The main consideration was the elongated nose of the clown mask. The outer mask would need to be built over that nose, lending itself naturally to an animal with a muzzle (or a beak! Maybe the next one will have a beak.) I thought about making a grinning sort of Cheshire cat, something naturally menacing, but as usual I began to overthink everything. If you're an evil clown, and you choose to wear a mask, then your purpose is probably to seem less evil so that people will approach you, and it will be easier to perpetrate your evil clown stuff on them. So the mask ought to be... not exactly friendly, but it should be something that an evil clown believes you will think is friendly. Evil clowns don't think quite the same way that you and I do, though, so their notion of friendly might be a little different.

So I started to make a cat. A cat that I planned all along to be pink. I did not plan for it to look quite so creepy. Maybe I really am an evil clown.

I made the cat using old-fashioned newspaper and flour-paste techniques. I built the muzzle shape out of poster-board strips and once it dried, I cut out the excess plaster gauze from the back. Twisted newspaper and masking tape framed out the temples and built the upper eye shapes, and made the ears. I used clay to make the lower eyelids and smooth out a couple of rough spots. I used wire at the tops of the ears and wrapped them in newspaper.

Step 3: Clown Makeup

The first pass was a black base coat, which was applied thickly and thoroughly, getting down into every nook and cranny. That way, when I went with the white coat over the top, the effect look stony, like concrete.

When it came to designing the makeup, I wanted to keep things as simple and classical as possible. I wanted it to look cool and creepy up close, but it needed to be easily read as 'clown' at a distance too. Enhanced smile, big red nose, blue arched eyebrows.

Achieving that simplicity was a lot of work. There are hundreds of little highlights and lowlights, using the natural contours of the surface. I used two cheap reds (labeled Fire Red and Bright Red), white and black, and two shades of blue as well. I finished the clown mask with a matte varnish that really emphasized the concrete effect.

Step 4: One Way to Skin a Cat

For the cat mask, I put a black base coat around the edges and in all the deep grooves, and then a white base over the rest of it. Then I started in on the pink.

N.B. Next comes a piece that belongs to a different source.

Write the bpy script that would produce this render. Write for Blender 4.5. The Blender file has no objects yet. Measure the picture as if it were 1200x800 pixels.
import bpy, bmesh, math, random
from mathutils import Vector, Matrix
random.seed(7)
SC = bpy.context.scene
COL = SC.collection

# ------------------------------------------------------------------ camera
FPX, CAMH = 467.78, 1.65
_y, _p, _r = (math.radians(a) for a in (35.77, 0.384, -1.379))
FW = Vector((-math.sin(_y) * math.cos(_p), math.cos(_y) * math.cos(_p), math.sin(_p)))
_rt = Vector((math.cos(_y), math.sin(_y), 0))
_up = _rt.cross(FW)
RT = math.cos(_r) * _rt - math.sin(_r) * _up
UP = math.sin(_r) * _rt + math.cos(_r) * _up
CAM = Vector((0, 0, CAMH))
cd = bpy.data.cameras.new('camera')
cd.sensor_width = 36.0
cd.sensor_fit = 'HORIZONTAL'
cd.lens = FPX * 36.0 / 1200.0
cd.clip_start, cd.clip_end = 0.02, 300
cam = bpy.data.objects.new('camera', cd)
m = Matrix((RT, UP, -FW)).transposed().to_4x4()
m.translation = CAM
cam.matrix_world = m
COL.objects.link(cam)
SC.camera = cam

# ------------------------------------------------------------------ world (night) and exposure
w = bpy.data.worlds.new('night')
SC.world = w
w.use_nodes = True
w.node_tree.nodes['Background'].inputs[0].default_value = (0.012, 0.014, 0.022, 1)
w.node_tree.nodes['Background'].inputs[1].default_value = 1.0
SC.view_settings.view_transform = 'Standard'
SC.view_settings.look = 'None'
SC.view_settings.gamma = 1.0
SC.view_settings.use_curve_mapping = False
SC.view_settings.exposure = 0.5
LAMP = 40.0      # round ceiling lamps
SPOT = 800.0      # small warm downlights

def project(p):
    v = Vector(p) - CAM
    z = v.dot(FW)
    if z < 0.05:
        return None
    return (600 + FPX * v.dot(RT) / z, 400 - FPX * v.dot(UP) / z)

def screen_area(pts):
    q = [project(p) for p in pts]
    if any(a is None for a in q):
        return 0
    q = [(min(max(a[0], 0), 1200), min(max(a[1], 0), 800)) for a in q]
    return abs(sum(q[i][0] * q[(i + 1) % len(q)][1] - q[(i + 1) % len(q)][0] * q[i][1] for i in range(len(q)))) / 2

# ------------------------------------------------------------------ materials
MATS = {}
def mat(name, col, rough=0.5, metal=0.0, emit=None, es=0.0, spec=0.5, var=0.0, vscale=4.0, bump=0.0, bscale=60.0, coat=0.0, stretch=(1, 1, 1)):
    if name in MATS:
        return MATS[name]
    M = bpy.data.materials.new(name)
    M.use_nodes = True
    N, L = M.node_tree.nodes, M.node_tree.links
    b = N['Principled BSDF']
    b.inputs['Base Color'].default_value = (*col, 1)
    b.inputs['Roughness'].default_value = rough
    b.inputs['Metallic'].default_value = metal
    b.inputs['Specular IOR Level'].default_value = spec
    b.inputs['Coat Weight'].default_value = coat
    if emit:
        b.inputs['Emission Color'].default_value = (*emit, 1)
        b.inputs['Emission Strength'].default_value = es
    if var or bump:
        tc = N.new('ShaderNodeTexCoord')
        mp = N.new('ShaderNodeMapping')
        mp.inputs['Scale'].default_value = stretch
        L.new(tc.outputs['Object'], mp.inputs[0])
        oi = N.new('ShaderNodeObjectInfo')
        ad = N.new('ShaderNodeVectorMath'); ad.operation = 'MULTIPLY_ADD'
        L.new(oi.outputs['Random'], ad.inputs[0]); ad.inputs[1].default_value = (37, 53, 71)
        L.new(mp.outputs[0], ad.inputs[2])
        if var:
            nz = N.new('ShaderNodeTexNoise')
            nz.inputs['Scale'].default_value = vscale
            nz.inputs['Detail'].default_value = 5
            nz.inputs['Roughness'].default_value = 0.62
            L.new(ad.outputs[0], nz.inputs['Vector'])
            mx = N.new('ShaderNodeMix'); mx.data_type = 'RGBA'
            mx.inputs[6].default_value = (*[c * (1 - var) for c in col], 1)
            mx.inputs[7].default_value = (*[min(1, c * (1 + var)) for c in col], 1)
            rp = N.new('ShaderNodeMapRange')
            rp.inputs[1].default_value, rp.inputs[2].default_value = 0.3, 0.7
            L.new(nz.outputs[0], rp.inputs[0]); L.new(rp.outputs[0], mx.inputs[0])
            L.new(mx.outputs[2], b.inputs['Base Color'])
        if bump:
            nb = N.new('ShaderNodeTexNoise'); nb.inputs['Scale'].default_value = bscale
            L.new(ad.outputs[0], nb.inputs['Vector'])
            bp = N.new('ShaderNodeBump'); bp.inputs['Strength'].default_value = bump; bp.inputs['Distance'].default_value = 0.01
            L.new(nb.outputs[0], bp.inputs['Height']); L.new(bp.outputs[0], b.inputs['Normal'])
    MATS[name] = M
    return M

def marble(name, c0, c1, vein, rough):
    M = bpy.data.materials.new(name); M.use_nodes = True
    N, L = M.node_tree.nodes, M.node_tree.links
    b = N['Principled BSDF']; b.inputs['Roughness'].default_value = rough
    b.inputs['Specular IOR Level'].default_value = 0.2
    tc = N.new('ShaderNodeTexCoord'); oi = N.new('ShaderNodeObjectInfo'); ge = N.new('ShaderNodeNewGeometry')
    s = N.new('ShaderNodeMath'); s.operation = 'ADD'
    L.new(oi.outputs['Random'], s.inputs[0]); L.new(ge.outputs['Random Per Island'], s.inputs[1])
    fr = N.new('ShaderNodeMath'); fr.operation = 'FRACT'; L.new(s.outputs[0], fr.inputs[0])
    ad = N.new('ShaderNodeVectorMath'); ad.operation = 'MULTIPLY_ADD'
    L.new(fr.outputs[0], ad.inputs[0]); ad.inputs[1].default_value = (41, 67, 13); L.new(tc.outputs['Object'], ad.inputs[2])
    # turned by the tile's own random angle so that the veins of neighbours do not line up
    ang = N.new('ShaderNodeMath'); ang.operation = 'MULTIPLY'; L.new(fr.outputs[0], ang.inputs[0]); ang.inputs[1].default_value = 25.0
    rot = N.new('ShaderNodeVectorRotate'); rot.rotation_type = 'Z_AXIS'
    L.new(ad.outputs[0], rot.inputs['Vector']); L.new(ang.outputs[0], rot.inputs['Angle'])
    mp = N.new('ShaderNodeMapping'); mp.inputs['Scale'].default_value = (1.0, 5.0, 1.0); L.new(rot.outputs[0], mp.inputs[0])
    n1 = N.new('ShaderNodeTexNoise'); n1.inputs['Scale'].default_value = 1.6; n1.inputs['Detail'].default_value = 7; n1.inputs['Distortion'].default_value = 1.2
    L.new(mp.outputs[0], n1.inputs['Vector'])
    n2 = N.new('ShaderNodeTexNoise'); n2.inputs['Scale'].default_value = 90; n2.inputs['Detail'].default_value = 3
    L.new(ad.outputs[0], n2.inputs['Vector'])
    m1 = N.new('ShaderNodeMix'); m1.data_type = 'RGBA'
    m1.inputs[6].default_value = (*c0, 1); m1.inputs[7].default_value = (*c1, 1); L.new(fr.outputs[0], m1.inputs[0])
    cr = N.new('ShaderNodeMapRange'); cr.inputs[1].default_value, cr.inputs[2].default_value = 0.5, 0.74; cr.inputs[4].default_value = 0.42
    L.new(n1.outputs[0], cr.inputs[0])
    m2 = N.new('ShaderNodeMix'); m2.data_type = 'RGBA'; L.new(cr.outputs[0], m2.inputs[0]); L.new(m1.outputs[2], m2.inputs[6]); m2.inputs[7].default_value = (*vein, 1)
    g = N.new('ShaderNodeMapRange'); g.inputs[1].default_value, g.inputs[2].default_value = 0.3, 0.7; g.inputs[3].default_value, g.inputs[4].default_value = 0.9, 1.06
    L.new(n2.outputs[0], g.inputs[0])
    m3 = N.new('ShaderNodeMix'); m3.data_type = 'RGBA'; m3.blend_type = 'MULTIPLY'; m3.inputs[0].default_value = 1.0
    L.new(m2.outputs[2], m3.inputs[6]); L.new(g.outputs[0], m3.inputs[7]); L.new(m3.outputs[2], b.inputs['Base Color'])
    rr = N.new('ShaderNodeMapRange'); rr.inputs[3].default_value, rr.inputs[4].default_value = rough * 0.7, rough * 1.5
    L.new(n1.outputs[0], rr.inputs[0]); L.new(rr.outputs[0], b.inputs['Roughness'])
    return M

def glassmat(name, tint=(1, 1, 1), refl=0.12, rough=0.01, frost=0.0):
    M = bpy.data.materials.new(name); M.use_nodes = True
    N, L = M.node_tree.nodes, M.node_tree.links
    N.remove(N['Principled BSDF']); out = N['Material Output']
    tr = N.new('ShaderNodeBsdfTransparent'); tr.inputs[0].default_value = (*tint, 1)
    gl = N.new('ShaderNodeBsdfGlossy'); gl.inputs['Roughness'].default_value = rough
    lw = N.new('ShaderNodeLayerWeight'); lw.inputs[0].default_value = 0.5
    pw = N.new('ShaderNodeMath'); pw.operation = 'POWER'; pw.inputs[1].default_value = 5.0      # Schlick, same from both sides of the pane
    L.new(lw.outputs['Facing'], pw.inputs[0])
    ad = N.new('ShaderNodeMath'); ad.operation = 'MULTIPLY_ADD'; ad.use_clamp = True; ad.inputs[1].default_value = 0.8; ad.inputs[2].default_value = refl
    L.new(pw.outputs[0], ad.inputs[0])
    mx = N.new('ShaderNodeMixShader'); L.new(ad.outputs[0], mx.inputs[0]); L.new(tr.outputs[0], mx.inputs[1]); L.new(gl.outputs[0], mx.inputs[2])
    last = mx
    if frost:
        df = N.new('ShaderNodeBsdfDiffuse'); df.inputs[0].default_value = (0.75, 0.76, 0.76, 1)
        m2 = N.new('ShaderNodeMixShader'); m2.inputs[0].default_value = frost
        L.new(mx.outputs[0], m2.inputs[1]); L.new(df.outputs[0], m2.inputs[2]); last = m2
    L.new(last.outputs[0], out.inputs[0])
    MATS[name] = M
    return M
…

I mixed a light cadmium red with a day-glo pink color, then brightened it up with some white. It was a back-and-forth process of blending the pink into the black, then adding layers of highlights to make the large sculpted areas really pop.

I painted black inside the eye openings, then used a color called "interference green" to create cat-eye shapes. The green is iridescent, changing intensity depending on the angle of the light.

I painted spirals up the "antler" areas at the tops of the ears, which I liked, but I was a little disturbed by how the whole thing had ended up looking so much like one of those hairless cats. I wanted to break up the pink surface, so I added a series of spiral designs over the skin. I painted them in using the original pink mixture darkened with mars black, then highlighted the edges to make them look a bit like they had been carved into the surface.

The cat mask was finished with a gloss varnish. I wanted a high contrast between the two sculptures, and the gloss makes it seem more artificial. More like a mask.

Overall, I am pretty happy with this project. My motivation was to test the mechanics of the magnetic mask-on-mask construction, and that was successful. I think the masks are kinda cool, but I wasn't driven to make them. Not these masks, specifically. I guess I would say that they are less inspired than my other mask work, but they hold their own. And I am definitely not done mining this idea!